══ Information supplied

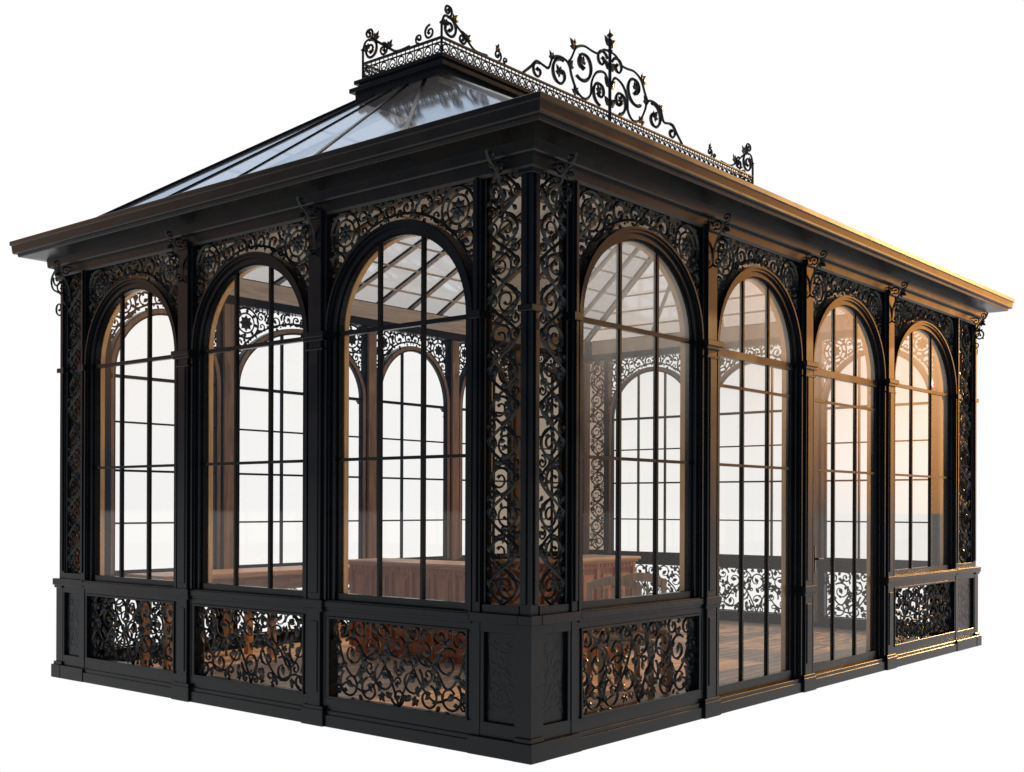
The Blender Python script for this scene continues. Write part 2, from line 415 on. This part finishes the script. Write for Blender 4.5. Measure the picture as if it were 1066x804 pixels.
        m.box(g0-.02,hi+.008,-.09,pj,SILL-.025,SILL+.035) if s>0 else m.box(lo-.008,g1+.02,-.09,pj,SILL-.025,SILL+.035)
        m.box(g0,g1,-.06,.03,ZF,ZT-.01)
        m.box(g0,g1,-.05,.02,SILL+.03,.97)
        cp=finish('corner_pilaster',m,IRON,PAV,T,bevel=.003)
        gw=(g1-g0)/2
        vs=cached(('vs',round(gw,2)),lambda:vine_strip(gw,.97,ZF,3))
        mm=MB(); mm.merge(vs,(g0+g1)/2); finish('lattice_strip',mm,LACE,cp,(lambda t,o,z,T=T:T(t,o-.01,z)))
        g=MB(); g.add([(g0,-.05,.96),(g1,-.05,.96),(g1,-.05,ZF),(g0,-.05,ZF)],[(0,1,2,3)]); finish('strip_glass',g,SPG,cp,T)
        ps=cached(('ps',round(gw,2)),lambda:rect_panel(gw-.045,.26,.75,8,radii=(.06,.045,.034),w=.006))
        mm=MB(); mm.merge(ps,(g0+g1)/2); finish('pedestal_ornament',mm,IRON,cp,(lambda t,o,z,T=T:T(t,o*.12+.0008,z)))
        far=not near
        cb=(.04 if far else .2); cb=cb if s>0 else LEN-cb
        Tb=(lambda o,t,z,c=cb,T=T:T(c+t,o+.0,z)); 
        finish('bracket',BRC if far else BR,LACE,cp,Tb)
for cx,cy,sx,sy in ((0,0,1,1),(W,0,-1,1),(0,L,1,-1),(W,L,-1,-1)):
    TT=lambda x,y,z,cx=cx,cy=cy,sx=sx,sy=sy:(cx+sx*x,cy+sy*y,z)
    m=MB(); m.box(-.012,.076,-.012,.076,0,ZT-.01)
    m.box(-.026,.012,.018,.06,.98,ZF-.02); m.box(.018,.06,-.026,.012,.98,ZF-.02)
    m.box(-.048,.09,-.048,.09,.12,.15); m.box(-.064,.09,-.064,.09,0,.121)
    m.box(-.056,.09,-.056,.09,SILL-.025,SILL+.035); m.box(-.045,.085,-.045,.085,SILL-.05,SILL-.023)
    m.box(-.034,.085,-.034,.085,ZS-.03,ZS+.012); m.box(-.036,.085,-.036,.085,ZF-.03,ZF+.03)
    m.box(-.032,.085,-.032,.085,.14,.84); 
    P=finish('corner_post',m,IRON,PAV,TT,bevel=.004)
    lin=MB(); lin.box(.077,.13,.077,.13,.1,3.68); finish('wood_lining',lin,WOODV,P,TT)

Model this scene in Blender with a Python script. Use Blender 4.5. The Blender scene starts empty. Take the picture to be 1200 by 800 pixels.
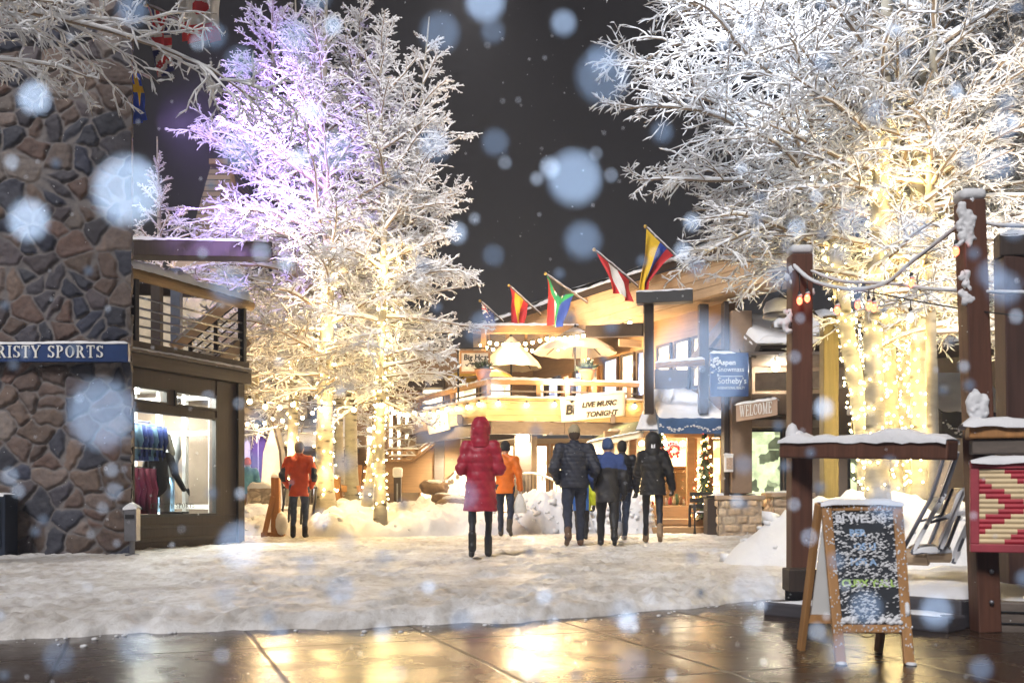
import bpy, math, random
import numpy as np
from mathutils import Vector, Matrix

SC = bpy.context.scene
COL = SC.collection
F = 1200.0          # focal length in photo pixels (36 mm lens on a 36 mm sensor)
HC = 0.77           # eye height above the packed snow
RNG = np.random.default_rng(7)
random.seed(7)
R = math.radians
PI = math.pi

def P(px, py, d):
    """point at distance d seen at photo pixel px,py (used only to lay out the place)"""
    return Vector(((px - 600) / F * d, d, HC + (580 - py) / F * d))

def V3(*a): return Vector(a)

# ------------------------------------------------------------------ objects
def tag(o, label=None, cat=None, group=None, kind=None):
    if label: o['label'] = label
    if cat: o['category'] = cat
    if group: o['group'] = group
    if kind: o['kind'] = kind
    return o

WL = {}   # world location of every object we make (no depsgraph updates needed)

def empty(name, loc, label=None, cat=None, group=None):
    o = bpy.data.objects.new(name, None)
    o.empty_display_size = 0.1
    COL.objects.link(o)
    o.location = loc
    WL[o] = Vector(loc)
    return tag(o, label, cat, group)

def link_mesh(name, me, mats, parent, base, smooth):
    o = bpy.data.objects.new(name, me)
    COL.objects.link(o)
    for m in (mats if isinstance(mats, (list, tuple)) else [mats]):
        me.materials.append(m)
    if parent is not None:
        o.parent = parent
        WL[o] = WL[parent].copy()
    else:
        o.location = base
        WL[o] = Vector(base)
    if smooth:
        me.polygons.foreach_set('use_smooth', [True] * len(me.polygons))
    return o

def np_obj(name, V, Q, mats, parent=None, smooth=True, base=None, slots=None):
    """V (n,3) world coordinates, Q (m,k) faces"""
    V = np.asarray(V, dtype=np.float64); Q = np.asarray(Q, dtype=np.int32)
    if parent is not None: off = np.array(WL[parent])
    else:
        if base is None:
            base = ((V[:, 0].min() + V[:, 0].max()) / 2, (V[:, 1].min() + V[:, 1].max()) / 2, V[:, 2].min())
        off = np.array(base)
    me = bpy.data.meshes.new(name)
    n, (m, k) = len(V), Q.shape
    me.vertices.add(n); me.vertices.foreach_set('co', (V - off).astype(np.float32).ravel())
    me.loops.add(m * k); me.loops.foreach_set('vertex_index', Q.ravel())
    me.polygons.add(m)
    me.polygons.foreach_set('loop_start', np.arange(0, m * k, k, dtype=np.int32))
    if slots is not None: me.polygons.foreach_set('material_index', np.asarray(slots, dtype=np.int32))
    me.update(calc_edges=True)
    return link_mesh(name, me, mats, parent, base, smooth)

class MB:
    """collects shapes, links them as ONE mesh object"""
    def __init__(s): s.v = []; s.f = []; s.m = []; s.slot = 0
    def add(s, vs, fs):
        b = len(s.v)
        s.v += [tuple(v) for v in vs]
        s.f += [tuple(i + b for i in f) for f in fs]
        s.m += [s.slot] * len(fs)
        return s
    def box(s, c, size, rz=0.0, rx=0.0, ry=0.0):
        M_ = Matrix.Translation(c) @ Matrix.Rotation(rz, 4, 'Z') @ Matrix.Rotation(ry, 4, 'Y') @ Matrix.Rotation(rx, 4, 'X')
        hx, hy, hz = size[0] / 2, size[1] / 2, size[2] / 2
        vs = [M_ @ Vector((x, y, z)) for x in (-hx, hx) for y in (-hy, hy) for z in (-hz, hz)]
        return s.add(vs, [(0, 1, 3, 2), (4, 6, 7, 5), (0, 4, 5, 1), (2, 3, 7, 6), (0, 2, 6, 4), (1, 5, 7, 3)])
    def bar(s, a, b, w, h, up=(0, 0, 1)):
        a, b = Vector(a), Vector(b)
        t = (b - a).normalized(); up = Vector(up)
        x = t.cross(up)
        if x.length < 1e-4: x = t.cross(Vector((0, 1, 0)))
        x.normalize(); y = x.cross(t)
        vs = []
        for p in (a, b):
            for i, j in ((-1, -1), (1, -1), (1, 1), (-1, 1)):
                vs.append(p + x * (i * w / 2) + y * (j * h / 2))
        return s.add(vs, [(3, 2, 1, 0), (4, 5, 6, 7), (0, 1, 5, 4), (1, 2, 6, 5), (2, 3, 7, 6), (3, 0, 4, 7)])
    def tube(s, pts, r, n=8, cap=True):
        pts = [Vector(p) for p in pts]; k = len(pts)
        rs = r if isinstance(r, (list, tuple)) else [r] * k
        vs, fs = [], []
        for i, p in enumerate(pts):
            t = (pts[min(i + 1, k - 1)] - pts[max(i - 1, 0)]).normalized()
            x = t.cross(Vector((0, 0, 1)))
            if x.length < 1e-3: x = t.cross(Vector((0, 1, 0)))
            x.normalize(); y = x.cross(t)
            for j in range(n):
                a = 2 * PI * j / n
                vs.append(p + (x * math.cos(a) + y * math.sin(a)) * rs[i])
        for i in range(k - 1):
            for j in range(n):
                fs.append((i * n + j, i * n + (j + 1) % n, (i + 1) * n + (j + 1) % n, (i + 1) * n + j))
        if cap:
            fs.append(tuple(range(n - 1, -1, -1))); fs.append(tuple((k - 1) * n + j for j in range(n)))
        return s.add(vs, fs)
    def lathe(s, c, prof, n=12, axis=None):
        c = Vector(c); vs, fs = [], []; k = len(prof)
        for r, z in prof:
            for j in range(n):
                a = 2 * PI * j / n
                vs.append(c + Vector((r * math.cos(a), r * math.sin(a), z)))
        for i in range(k - 1):
            for j in range(n):
                fs.append((i * n + j, i * n + (j + 1) % n, (i + 1) * n + (j + 1) % n, (i + 1) * n + j))
        fs.append(tuple(range(n - 1, -1, -1))); fs.append(tuple((k - 1) * n + j for j in range(n)))
        return s.add(vs, fs)
    def prism(s, poly, ext):
        """polygon (3d points, planar) extruded by vector ext"""
        poly = [Vector(p) for p in poly]; e = Vector(ext); n = len(poly)
        vs = poly + [p + e for p in poly]
        fs = [tuple(range(n - 1, -1, -1)), tuple(range(n, 2 * n))]
        fs += [(i, (i + 1) % n, n + (i + 1) % n, n + i) for i in range(n)]
        return s.add(vs, fs)
    def quad(s, a, b, c, d): return s.add([a, b, c, d], [(0, 1, 2, 3)])
    def ball(s, c, r, n=8, sz=1.0, jit=0.0):
        prof = []
        for i in range(n // 2 + 1):
            a = -PI / 2 + PI * i / (n // 2)
            prof.append((max(0.001, r * math.cos(a)), r * sz * math.sin(a)))
        return s.lathe(c, prof, n)
    def build(s, name, mats, parent=None, smooth=False, bevel=0.0, base=None, seg=2):
        me = bpy.data.meshes.new(name)
        v = np.array(s.v, dtype=float)
        if parent is not None: off = np.array(WL[parent])
        else:
            if base is None:
                base = ((v[:, 0].min() + v[:, 0].max()) / 2, (v[:, 1].min() + v[:, 1].max()) / 2, v[:, 2].min())
            off = np.array(base)
        me.from_pydata((v - off).tolist(), [], s.f)
        if max(s.m) > 0: me.polygons.foreach_set('material_index', s.m)
        me.update()
        import bmesh
        bm = bmesh.new(); bm.from_mesh(me)
        bmesh.ops.recalc_face_normals(bm, faces=bm.faces[:])
        bm.to_mesh(me); bm.free()
        o = link_mesh(name, me, mats, parent, base, smooth)
        if bevel > 0:
            b = o.modifiers.new('soft_edges', 'BEVEL'); b.width = bevel; b.segments = seg; b.limit_method = 'ANGLE'; b.angle_limit = R(40)
        return o

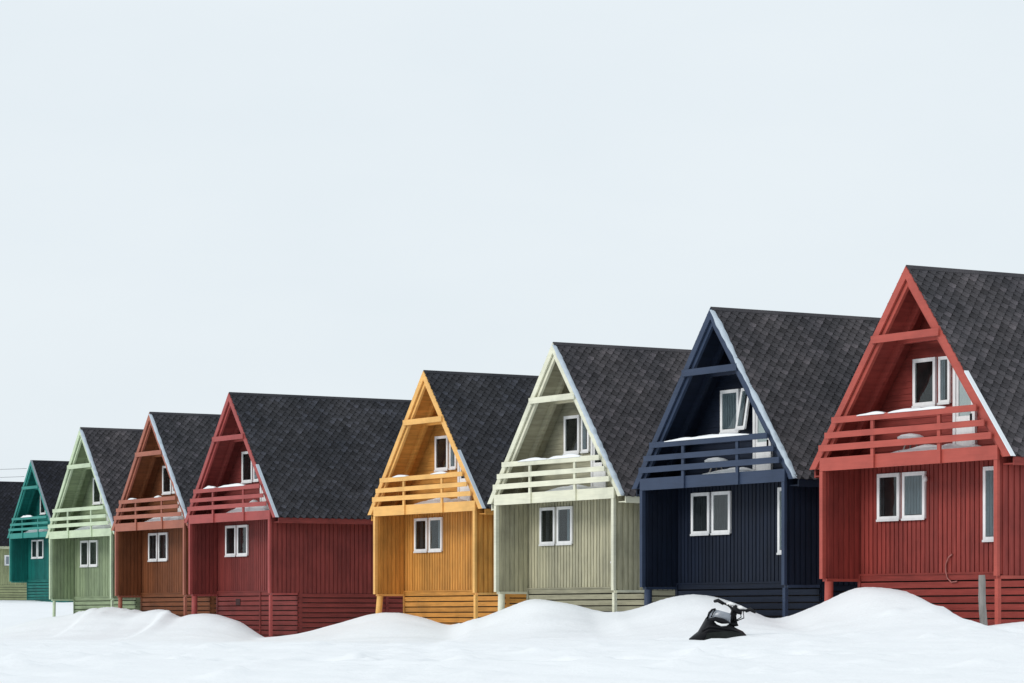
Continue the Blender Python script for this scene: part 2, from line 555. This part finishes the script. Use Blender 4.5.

════

» **What you need to do**:
All lines above starting at the one with "Model this scene" and ending at the one with "PI = math.pi", inclusive, are to be printed again exactly, with the pictures left out.

» **Task result**:
Model this scene in Blender with a Python script. Use Blender 4.5. The Blender scene starts empty. Take the picture to be 1200 by 800 pixels.
import bpy, math, random
import numpy as np
from mathutils import Vector, Matrix

SC = bpy.context.scene
COL = SC.collection
F = 1200.0          # focal length in photo pixels (36 mm lens on a 36 mm sensor)
HC = 0.77           # eye height above the packed snow
RNG = np.random.default_rng(7)
random.seed(7)
R = math.radians
PI = math.pi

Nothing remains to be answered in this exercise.